The lines to be extracted run from the start of the listing through the line containing "COL = S.collection"; copy them exactly and nothing else.

(Records with scene code)
──────────

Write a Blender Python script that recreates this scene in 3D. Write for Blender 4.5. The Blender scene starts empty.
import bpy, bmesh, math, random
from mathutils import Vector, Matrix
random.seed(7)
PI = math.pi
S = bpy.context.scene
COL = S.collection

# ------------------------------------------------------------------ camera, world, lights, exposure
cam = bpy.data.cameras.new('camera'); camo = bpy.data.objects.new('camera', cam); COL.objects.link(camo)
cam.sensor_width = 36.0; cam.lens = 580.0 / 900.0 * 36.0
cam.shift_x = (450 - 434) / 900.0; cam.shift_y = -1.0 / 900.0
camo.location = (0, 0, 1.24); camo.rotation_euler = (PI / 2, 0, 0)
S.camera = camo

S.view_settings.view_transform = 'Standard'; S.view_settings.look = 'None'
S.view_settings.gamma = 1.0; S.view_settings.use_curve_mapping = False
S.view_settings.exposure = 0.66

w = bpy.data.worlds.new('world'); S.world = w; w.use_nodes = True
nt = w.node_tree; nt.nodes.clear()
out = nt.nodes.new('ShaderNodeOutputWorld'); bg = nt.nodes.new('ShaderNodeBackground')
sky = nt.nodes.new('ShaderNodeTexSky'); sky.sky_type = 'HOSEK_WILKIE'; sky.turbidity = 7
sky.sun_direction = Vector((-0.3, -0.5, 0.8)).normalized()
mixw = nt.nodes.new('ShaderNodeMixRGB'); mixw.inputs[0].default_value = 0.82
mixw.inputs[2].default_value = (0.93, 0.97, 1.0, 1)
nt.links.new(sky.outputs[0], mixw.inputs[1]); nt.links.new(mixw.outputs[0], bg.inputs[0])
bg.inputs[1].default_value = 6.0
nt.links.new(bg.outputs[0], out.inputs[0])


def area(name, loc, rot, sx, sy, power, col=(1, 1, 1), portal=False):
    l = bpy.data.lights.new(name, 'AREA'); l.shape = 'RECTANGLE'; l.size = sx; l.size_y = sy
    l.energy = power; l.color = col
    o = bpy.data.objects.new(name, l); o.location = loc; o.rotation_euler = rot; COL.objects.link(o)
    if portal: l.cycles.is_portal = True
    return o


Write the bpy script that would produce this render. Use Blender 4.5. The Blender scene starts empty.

──────────

## Solution to the problem
Write a Blender Python script that recreates this scene in 3D. Write for Blender 4.5. The Blender scene starts empty.
import bpy, bmesh, math, random
from mathutils import Vector, Matrix
random.seed(7)
PI = math.pi
S = bpy.context.scene
COL = S.collection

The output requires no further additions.